* **WHAT TO PRODUCE**: Give the listing again character for character, but drop the images.

* **RECORDS SHOWN**:
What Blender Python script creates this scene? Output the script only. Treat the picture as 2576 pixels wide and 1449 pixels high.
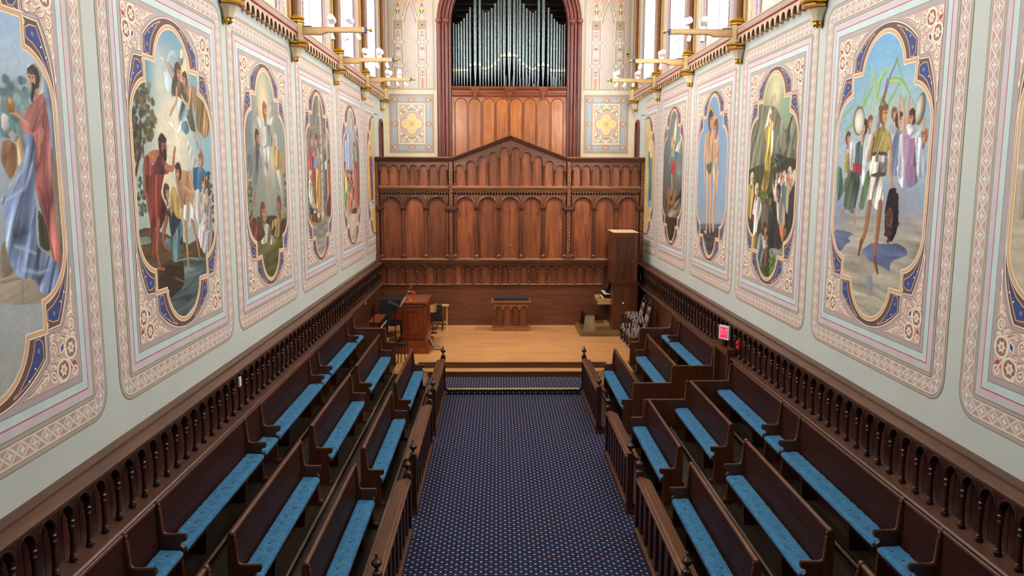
import bpy, bmesh, math, random
import numpy as np
from math import sin, cos, pi, radians, sqrt
from mathutils import Matrix, Vector

random.seed(7)
sc = bpy.context.scene
C = sc.collection
for _o in list(bpy.data.objects):
    bpy.data.objects.remove(_o)

# ------------------------------------------------------------------ camera
cam_d = bpy.data.cameras.new('camera')
cam = bpy.data.objects.new('camera', cam_d)
C.objects.link(cam)
cam_d.sensor_width = 36.0
cam_d.lens = 36.0 * 2010.0 / 2576.0
cam_d.clip_start = 0.05
cam_d.clip_end = 200.0
cr = Vector((0.99984843, -0.01723971, 0.0024312))
cdn = Vector((0.0, -0.13964167, -0.9902021))
cf = Vector((0.0174103, 0.99005202, -0.1396205))
cam.matrix_world = Matrix(((cr.x, -cdn.x, -cf.x, -0.34),
                           (cr.y, -cdn.y, -cf.y, 0.0),
                           (cr.z, -cdn.z, -cf.z, 4.77),
                           (0, 0, 0, 1)))
sc.camera = cam

# ------------------------------------------------------------------ world, exposure
sc.view_settings.view_transform = 'Standard'
sc.view_settings.look = 'None'
sc.view_settings.exposure = 0.42
sc.view_settings.gamma = 1.0
sc.view_settings.use_curve_mapping = False
sc.cycles.max_bounces = 5
sc.cycles.diffuse_bounces = 4
sc.cycles.glossy_bounces = 2
sc.cycles.transmission_bounces = 1
sc.cycles.caustics_reflective = False
sc.cycles.caustics_refractive = False
world = bpy.data.worlds.new('sky')
sc.world = world
world.use_nodes = True
world.node_tree.nodes['Background'].inputs[0].default_value = (0.75, 0.85, 1.0, 1)
world.node_tree.nodes['Background'].inputs[1].default_value = 1.0
WINDOW_GLOW = 17.0      # daylight through the clerestory glass
SPOT_W = 330.0         # watts of each lit track spotlight

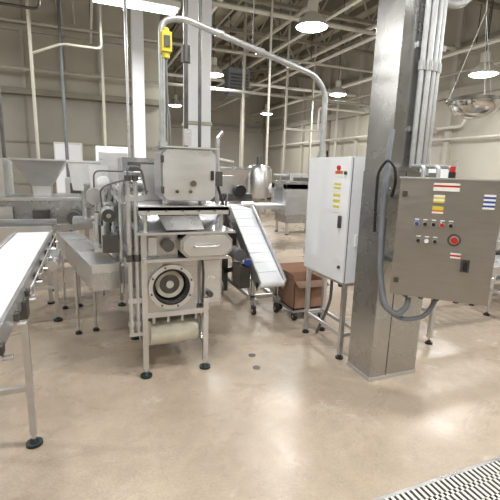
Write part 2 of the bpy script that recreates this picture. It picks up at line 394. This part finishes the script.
b.box(.31,.97,2.85,3.40,1.30,1.325,STEEL)
b.box(.31,.97,2.85,2.865,1.27,1.33,STEEL)
for i in range(5): b.cyl((.38+i*.12,2.85,1.3),(.38+i*.12,2.84,1.3),.008,STEELD,8)
b.clipbox(.49,.90,2.99,3.30,1.36,1.74,.035,STEEL)
b.clipbox(.505,.885,2.965,2.99,1.375,1.725,.03,BLACK)
b.clipbox(.50,.89,2.945,2.967,1.37,1.73,.03,STEEL)
for z in (1.44,1.66): b.cb((.497,2.955,z),(.02,.03,.05),STEELD)
b.cb((.865,2.94,1.55),(.02,.02,.07),BLACK); b.cyl((.55,3.1,1.325),(.55,3.1,1.36),.03,STEEL); b.cyl((.83,3.1,1.325),(.83,3.1,1.36),.03,STEEL)
b.cyl((.60,2.945,1.43),(.60,2.93,1.43),.012,STEELD); b.cyl((.70,2.945,1.43),(.70,2.93,1.43),.012,STEELD)
b.cyl((.72,2.945,1.49),(.72,2.925,1.49),.022,STEELD,16)
b.box(.48,.91,2.93,3.31,1.74,1.752,STEEL)
for x in (.255,.305):
    b.cyl((x,2.96,.36),(x,2.96,1.5),.017,STEEL,14)
    b.cyl((x,2.96,1.5),(x,2.96,1.54),.024,STEELD)
    b.cyl((x,2.96,.92),(x,2.96,.97),.026,STEELD); b.cyl((x,2.96,.42),(x,2.96,.46),.026,STEEL)
b.box(.235,.36,2.945,2.975,1.36,1.40,STEEL); b.box(.235,.36,2.945,2.975,.60,.64,STEEL); b.box(.235,.36,2.945,2.975,.34,.37,STEEL)
b.tube([(.255,2.96,1.54),(.255,2.96,1.60),(.36,3.05,1.60),(.4,3.1,1.4)],.008,GREYM)
b.tube([(1.0,3.25,1.0),(1.0,3.25,1.86),(1.04,3.25,1.9)],.018,STEEL); b.box(.9,1.0,3.23,3.27,1.0,1.04,STEEL); b.cb((1.0,3.23,1.52),(.06,.06,.12),STEELD); b.cyl((1.0,3.25,1.68),(1.14,3.25,1.66),.016,STEEL)
b.tube([(.99,3.2,1.46),(1.06,3.15,1.2),(1.0,3.1,1.05)],.012,BLACK)
# rear body
b.box(.30,.95,3.62,5.8,.90,1.22,STEEL2); b.box(.26,.99,3.6,5.85,1.22,1.25,STEEL); b.box(.26,.28,3.4,5.85,.82,1.3,STEEL)
b.frustum((.62,4.2),.4,.5,1.25,(.62,4.2),.62,.8,1.55,STEEL)
b.box(.36,.9,4.8,5.5,1.25,1.7,STEEL2); b.box(.42,.84,4.78,4.8,1.3,1.65,STEELD)
for y in (3.5,3.95,4.4,4.85,5.3):
    b.cb((.25,y,1.1),(.03,.05,.5),STEEL)
    if y<5: b.cyl((.25,y+.1,1.05),(.17,y+.1,1.05),.04,STEELD); b.cyl((.17,y+.1,1.05),(.15,y+.1,1.05),.05,BLACK)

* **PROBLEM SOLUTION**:
What Blender Python script creates this scene? Output the script only. Treat the picture as 2576 pixels wide and 1449 pixels high.
import bpy, bmesh, math, random
import numpy as np
from math import sin, cos, pi, radians, sqrt
from mathutils import Matrix, Vector

random.seed(7)
sc = bpy.context.scene
C = sc.collection
for _o in list(bpy.data.objects):
    bpy.data.objects.remove(_o)

# ------------------------------------------------------------------ camera
cam_d = bpy.data.cameras.new('camera')
cam = bpy.data.objects.new('camera', cam_d)
C.objects.link(cam)
cam_d.sensor_width = 36.0
cam_d.lens = 36.0 * 2010.0 / 2576.0
cam_d.clip_start = 0.05
cam_d.clip_end = 200.0
cr = Vector((0.99984843, -0.01723971, 0.0024312))
cdn = Vector((0.0, -0.13964167, -0.9902021))
cf = Vector((0.0174103, 0.99005202, -0.1396205))
cam.matrix_world = Matrix(((cr.x, -cdn.x, -cf.x, -0.34),
                           (cr.y, -cdn.y, -cf.y, 0.0),
                           (cr.z, -cdn.z, -cf.z, 4.77),
                           (0, 0, 0, 1)))
sc.camera = cam

# ------------------------------------------------------------------ world, exposure
sc.view_settings.view_transform = 'Standard'
sc.view_settings.look = 'None'
sc.view_settings.exposure = 0.42
sc.view_settings.gamma = 1.0
sc.view_settings.use_curve_mapping = False
sc.cycles.max_bounces = 5
sc.cycles.diffuse_bounces = 4
sc.cycles.glossy_bounces = 2
sc.cycles.transmission_bounces = 1
sc.cycles.caustics_reflective = False
sc.cycles.caustics_refractive = False
world = bpy.data.worlds.new('sky')
sc.world = world
world.use_nodes = True
world.node_tree.nodes['Background'].inputs[0].default_value = (0.75, 0.85, 1.0, 1)
world.node_tree.nodes['Background'].inputs[1].default_value = 1.0
WINDOW_GLOW = 17.0      # daylight through the clerestory glass
SPOT_W = 330.0         # watts of each lit track spotlight

Write part 2 of the bpy script that recreates this picture. It picks up at line 394. This part finishes the script.
b.box(.31,.97,2.85,3.40,1.30,1.325,STEEL)
b.box(.31,.97,2.85,2.865,1.27,1.33,STEEL)
for i in range(5): b.cyl((.38+i*.12,2.85,1.3),(.38+i*.12,2.84,1.3),.008,STEELD,8)
b.clipbox(.49,.90,2.99,3.30,1.36,1.74,.035,STEEL)
b.clipbox(.505,.885,2.965,2.99,1.375,1.725,.03,BLACK)
b.clipbox(.50,.89,2.945,2.967,1.37,1.73,.03,STEEL)
for z in (1.44,1.66): b.cb((.497,2.955,z),(.02,.03,.05),STEELD)
b.cb((.865,2.94,1.55),(.02,.02,.07),BLACK); b.cyl((.55,3.1,1.325),(.55,3.1,1.36),.03,STEEL); b.cyl((.83,3.1,1.325),(.83,3.1,1.36),.03,STEEL)
b.cyl((.60,2.945,1.43),(.60,2.93,1.43),.012,STEELD); b.cyl((.70,2.945,1.43),(.70,2.93,1.43),.012,STEELD)
b.cyl((.72,2.945,1.49),(.72,2.925,1.49),.022,STEELD,16)
b.box(.48,.91,2.93,3.31,1.74,1.752,STEEL)
for x in (.255,.305):
    b.cyl((x,2.96,.36),(x,2.96,1.5),.017,STEEL,14)
    b.cyl((x,2.96,1.5),(x,2.96,1.54),.024,STEELD)
    b.cyl((x,2.96,.92),(x,2.96,.97),.026,STEELD); b.cyl((x,2.96,.42),(x,2.96,.46),.026,STEEL)
b.box(.235,.36,2.945,2.975,1.36,1.40,STEEL); b.box(.235,.36,2.945,2.975,.60,.64,STEEL); b.box(.235,.36,2.945,2.975,.34,.37,STEEL)
b.tube([(.255,2.96,1.54),(.255,2.96,1.60),(.36,3.05,1.60),(.4,3.1,1.4)],.008,GREYM)
b.tube([(1.0,3.25,1.0),(1.0,3.25,1.86),(1.04,3.25,1.9)],.018,STEEL); b.box(.9,1.0,3.23,3.27,1.0,1.04,STEEL); b.cb((1.0,3.23,1.52),(.06,.06,.12),STEELD); b.cyl((1.0,3.25,1.68),(1.14,3.25,1.66),.016,STEEL)
b.tube([(.99,3.2,1.46),(1.06,3.15,1.2),(1.0,3.1,1.05)],.012,BLACK)
# rear body
b.box(.30,.95,3.62,5.8,.90,1.22,STEEL2); b.box(.26,.99,3.6,5.85,1.22,1.25,STEEL); b.box(.26,.28,3.4,5.85,.82,1.3,STEEL)
b.frustum((.62,4.2),.4,.5,1.25,(.62,4.2),.62,.8,1.55,STEEL)
b.box(.36,.9,4.8,5.5,1.25,1.7,STEEL2); b.box(.42,.84,4.78,4.8,1.3,1.65,STEELD)
for y in (3.5,3.95,4.4,4.85,5.3):
    b.cb((.25,y,1.1),(.03,.05,.5),STEEL)
    if y<5: b.cyl((.25,y+.1,1.05),(.17,y+.1,1.05),.04,STEELD); b.cyl((.17,y+.1,1.05),(.15,y+.1,1.05),.05,BLACK)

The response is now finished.